While flipping and other machine problems have been more prominently reported in recent elections, it's still too early to tell just how significant a role e-voting machine glitches may have played in the 2012 presidential election outcome, machine experts say.

An early Monitor analysis shows that four swing states – Pennsylvania, Virginia, Colorado, and Florida – rely to varying degrees on paperless machines.

Early reports by a team of 5,000 lawyers and 3,000 grassroots poll watchers from the nonprofit machine-watchdog group Verified Voting documented scores of cases of e-voting machine glitches. Many of the problems occurred in Virginia, Florida, Pennsylvania, and Colorado, states that still use Direct Recording Electronic (DRE) machines – touch-screen voting equipment that lack any paper backup for later recount.

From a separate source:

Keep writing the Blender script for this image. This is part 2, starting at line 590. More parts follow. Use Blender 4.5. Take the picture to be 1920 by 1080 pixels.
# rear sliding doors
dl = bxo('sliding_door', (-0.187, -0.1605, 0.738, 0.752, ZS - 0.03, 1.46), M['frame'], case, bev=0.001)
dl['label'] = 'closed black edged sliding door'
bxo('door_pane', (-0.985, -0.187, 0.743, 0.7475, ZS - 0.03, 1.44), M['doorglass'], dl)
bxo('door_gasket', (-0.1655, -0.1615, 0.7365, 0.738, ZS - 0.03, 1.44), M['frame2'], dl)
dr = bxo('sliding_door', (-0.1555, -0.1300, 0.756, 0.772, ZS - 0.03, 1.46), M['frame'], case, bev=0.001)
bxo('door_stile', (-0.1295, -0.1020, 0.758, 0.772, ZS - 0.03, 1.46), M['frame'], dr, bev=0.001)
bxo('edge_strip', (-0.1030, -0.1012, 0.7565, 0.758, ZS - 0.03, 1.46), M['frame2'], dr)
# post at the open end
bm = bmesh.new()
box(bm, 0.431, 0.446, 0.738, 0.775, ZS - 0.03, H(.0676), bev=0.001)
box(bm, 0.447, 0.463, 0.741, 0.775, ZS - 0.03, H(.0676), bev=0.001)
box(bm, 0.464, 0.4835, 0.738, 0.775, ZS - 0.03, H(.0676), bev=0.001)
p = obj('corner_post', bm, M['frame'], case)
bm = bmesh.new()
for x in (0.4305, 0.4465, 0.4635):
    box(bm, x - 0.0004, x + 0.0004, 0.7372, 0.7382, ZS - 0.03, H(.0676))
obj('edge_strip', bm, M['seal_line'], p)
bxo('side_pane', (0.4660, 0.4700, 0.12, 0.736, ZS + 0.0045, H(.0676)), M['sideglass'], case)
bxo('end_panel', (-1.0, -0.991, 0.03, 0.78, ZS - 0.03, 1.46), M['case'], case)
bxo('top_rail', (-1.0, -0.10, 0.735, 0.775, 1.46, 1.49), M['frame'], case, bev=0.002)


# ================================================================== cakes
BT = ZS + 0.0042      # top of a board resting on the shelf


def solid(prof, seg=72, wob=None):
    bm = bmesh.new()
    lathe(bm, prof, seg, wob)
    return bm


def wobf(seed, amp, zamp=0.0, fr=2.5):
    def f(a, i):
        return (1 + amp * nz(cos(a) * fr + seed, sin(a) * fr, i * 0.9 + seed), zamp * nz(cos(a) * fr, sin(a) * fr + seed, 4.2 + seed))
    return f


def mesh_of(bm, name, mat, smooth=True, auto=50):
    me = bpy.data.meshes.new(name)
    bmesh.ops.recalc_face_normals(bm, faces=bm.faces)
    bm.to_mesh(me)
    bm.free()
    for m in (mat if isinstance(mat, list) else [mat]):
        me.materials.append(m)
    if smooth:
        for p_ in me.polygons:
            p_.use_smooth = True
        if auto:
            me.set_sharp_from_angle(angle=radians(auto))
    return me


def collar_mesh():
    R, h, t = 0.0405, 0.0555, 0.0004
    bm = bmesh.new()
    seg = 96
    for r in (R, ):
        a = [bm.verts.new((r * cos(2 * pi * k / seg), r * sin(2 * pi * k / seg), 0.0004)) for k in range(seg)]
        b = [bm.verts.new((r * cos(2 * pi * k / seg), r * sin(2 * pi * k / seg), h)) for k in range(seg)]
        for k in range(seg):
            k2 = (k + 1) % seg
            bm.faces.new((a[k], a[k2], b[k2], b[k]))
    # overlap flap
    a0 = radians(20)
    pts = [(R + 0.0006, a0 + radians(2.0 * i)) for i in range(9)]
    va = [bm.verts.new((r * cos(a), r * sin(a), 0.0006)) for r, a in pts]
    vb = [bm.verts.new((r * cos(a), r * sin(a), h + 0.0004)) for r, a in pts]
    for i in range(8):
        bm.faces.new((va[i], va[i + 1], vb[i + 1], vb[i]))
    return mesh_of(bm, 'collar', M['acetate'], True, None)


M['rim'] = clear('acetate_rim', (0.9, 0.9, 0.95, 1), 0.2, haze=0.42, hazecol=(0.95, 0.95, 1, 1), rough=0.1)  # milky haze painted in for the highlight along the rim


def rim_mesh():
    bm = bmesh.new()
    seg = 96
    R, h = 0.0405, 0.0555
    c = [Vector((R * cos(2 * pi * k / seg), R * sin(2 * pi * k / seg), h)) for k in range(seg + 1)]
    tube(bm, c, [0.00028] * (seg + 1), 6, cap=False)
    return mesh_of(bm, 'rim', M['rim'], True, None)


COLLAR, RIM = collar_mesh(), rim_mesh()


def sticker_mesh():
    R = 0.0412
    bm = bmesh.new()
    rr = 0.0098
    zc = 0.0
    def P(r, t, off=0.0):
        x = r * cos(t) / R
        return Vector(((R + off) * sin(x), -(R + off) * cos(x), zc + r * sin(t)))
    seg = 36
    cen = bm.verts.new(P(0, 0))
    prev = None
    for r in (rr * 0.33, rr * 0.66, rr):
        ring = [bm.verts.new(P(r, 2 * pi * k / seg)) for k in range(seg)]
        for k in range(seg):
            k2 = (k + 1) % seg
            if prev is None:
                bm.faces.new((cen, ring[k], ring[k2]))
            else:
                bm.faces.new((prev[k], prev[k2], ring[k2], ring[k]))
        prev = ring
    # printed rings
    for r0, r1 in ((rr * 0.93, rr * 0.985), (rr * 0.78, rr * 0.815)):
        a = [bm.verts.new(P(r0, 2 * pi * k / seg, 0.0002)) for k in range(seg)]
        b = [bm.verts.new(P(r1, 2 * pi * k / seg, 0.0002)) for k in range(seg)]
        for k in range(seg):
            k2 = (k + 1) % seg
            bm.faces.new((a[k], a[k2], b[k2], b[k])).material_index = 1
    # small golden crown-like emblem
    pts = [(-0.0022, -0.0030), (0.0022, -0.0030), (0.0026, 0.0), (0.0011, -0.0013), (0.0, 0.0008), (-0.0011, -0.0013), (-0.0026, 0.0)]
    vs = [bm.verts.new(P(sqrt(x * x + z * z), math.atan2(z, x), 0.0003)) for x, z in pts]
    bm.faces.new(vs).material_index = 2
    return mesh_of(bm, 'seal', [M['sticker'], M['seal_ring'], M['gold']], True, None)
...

Multiple reports of calibration problems with e-voting machines – the type of problem that results in vote flipping – occurred in Virginia, Nevada, Texas, North Carolina, and Ohio, says Pamela Smith, executive director of Verified Voting, a Carlsbad, Calif.-based e-voting machine watchdog group. Many more reports, however, involved too few machines at polling places, malfunctioning equipment, and "ballot presentation errors" in which poor programming resulted in electronic screen presentations of the ballot that cause voter errors.

"What we've seen in 2012 is a real throwback to the kinds of reports from some jurisdictions that we've gotten for previous elections," Ms. Smith says. "What's pretty surprising is the volume of calls we've received reporting problems. What isn't surprising is that a lot of those calls are about broken equipment – which when it gets so old you just kind of expect not to work."

Indeed, Smith and other experts have seen this before. More than 1,800 voting machine problems were reported to election protection hotlines during the 2008 general election, according to Verified Voting. Such election failures mattered far less in 2008 because Barack Obama won by a landslide. But this year, the loser might be likely to demand a recount if the winning margin is small.

Reports of voting problems include:

• In Arlington, Va., polling places were reported to be open later to accommodate lines that were 3 to 5 hours long, many because of machine breakdowns or lack of equipment, Verified Voting reported. Virginia had between 100 to 200 reports of voting system issues. (Some are categorized as polling place issues, but the majority have to do with lines and malfunctioning equipment.)